Portrait of Maine Lighthouse Museum Founder Presented by Connecticut Family

Released 12/18/07


Photo by Ann-Marie Trapani

(L to R) Wanda Wyman, daughter-in-law of
the late Ken Black, Paul Dilger, MLM
Chairman, Bob Trapani, Jr.,
MLM Director, Dot Black, widow of
the late Ken Black, Ron Foster, Mary Jane
Foster & Lexis Foster stand with the
portrait of Ken Black, "Mr. Lighthouse,"
which was donated to the Maine
Lighthouse Museum by the Foster family

The late Ken Black, founder of the Maine Lighthouse Museum, was well respected and admired in the Midcoast region of Maine where he resided, but his fame as an honored Coastguardsman and lighthouse preservationist, as well as his genuine friendly personality, extended well beyond the borders of the Pine Tree State.

Black, who passed away in January 2007, is known affectionately as "Mr. Lighthouse" and touched the lives of countless thousands of lighthouse aficionados in a very meaningful and permanent manner. In many ways, Black was beloved for who he was as much as what he accomplished in the community.

One such family that was enriched by a friendship with Ken Black was the Foster family from Groton, Connecticut.

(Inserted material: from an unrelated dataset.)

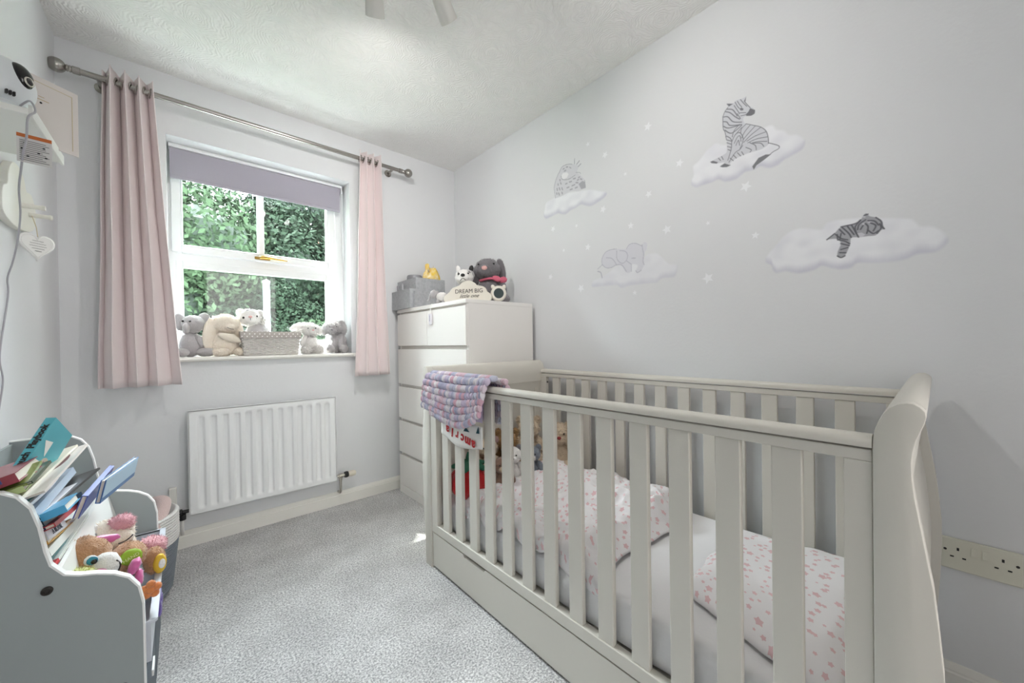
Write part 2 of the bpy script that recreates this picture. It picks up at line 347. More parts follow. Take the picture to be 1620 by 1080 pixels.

Ron and Mary Jane Foster, and their granddaughter Lexis, were so touched by their good fortune of befriending Black, that they recently made a trip from Connecticut to Rockland, Maine where there Maine Lighthouse Museum is located, to present Ken's widow, Dot Black, with a gorgeous 24" x 36" framed portrait of "Mr. Lighthouse" which Ron Foster took at the Museum a year and a half ago.

"I looked upon Ken not only as a friend, but the man without whom much of our historic lighthouse artifacts and their history would have been lost," said Ron Foster. "Ken was the most knowledgeable individual I ever knew when it came to lighthouses, the Coast Guard and ships."

Foster went on to say, "Ken was never one to pat himself on the back for his many accomplishments and was always willing to share his knowledge with all who took an interest. His love of and dedication to the preservation of our lighthouse heritage is second to none."

Ron's wife Mary Jane echoed her husband's sentiments, recalling the first time she met Ken at an American Lighthouse Foundation event on Cape Cod, Massachusetts, "I feel honored to have known him and to become friends, as he was such a gentle, kind man."

The Foster's 12 year-old granddaughter Lexis also has fond memories of "Mr. Lighthouse" from when she visited the old Shore Village Museum (before it moved to the waterfront and became the Maine Lighthouse Museum). She recalled, "Ken took the extra time to explain the lighting apparatus and show his large collection of Fresnel lenses to all the members on the New England Lighthouse Lovers trip I was on a few years ago."

Lexis went on to say, "I was also truly honored to have been able to press the button with Ken that relit Connecticut's Avery Point Lighthouse - my personal favorite, in front of a large gathering back in October 2006."

The Ken Black portrait donated by the Foster family is now mounted in the Maine Lighthouse Museum's "Liberty Room," which serves as a board and conference room for the Museum and many community groups.

Ron Foster summed up the family's donation, saying, "I love the picture of Ken that my wife Mary Jane and I donated to the Museum. It was taken in June 2006 when he was being honored at the opening of the Maine Lighthouse Museum where his collection would be cared for and available for the public to enjoy and learn from. I believe Ken was thrilled with the fact that his collection had found a permanent home, and that so many people were there with him to experience this historic day. Ken will always be a 'special' person to me. I feel honored that this image of Ken will be displayed for all to see and remember such a neighborly gentleman."

Dot Black, widow of Ken Black, recalls, "Ken was so very happy and proud that day. Ken's dream of seeing his Museum on the waterfront had finally come true. Ron's picture is now hanging in the "Liberty Room" to remind everyone of Ken Black's "can do" attitude and modest professionalism. Ironically he now certainly has the fame as founder of the Maine Lighthouse Museum that he never sought for himself throughout his life - and he deserves it."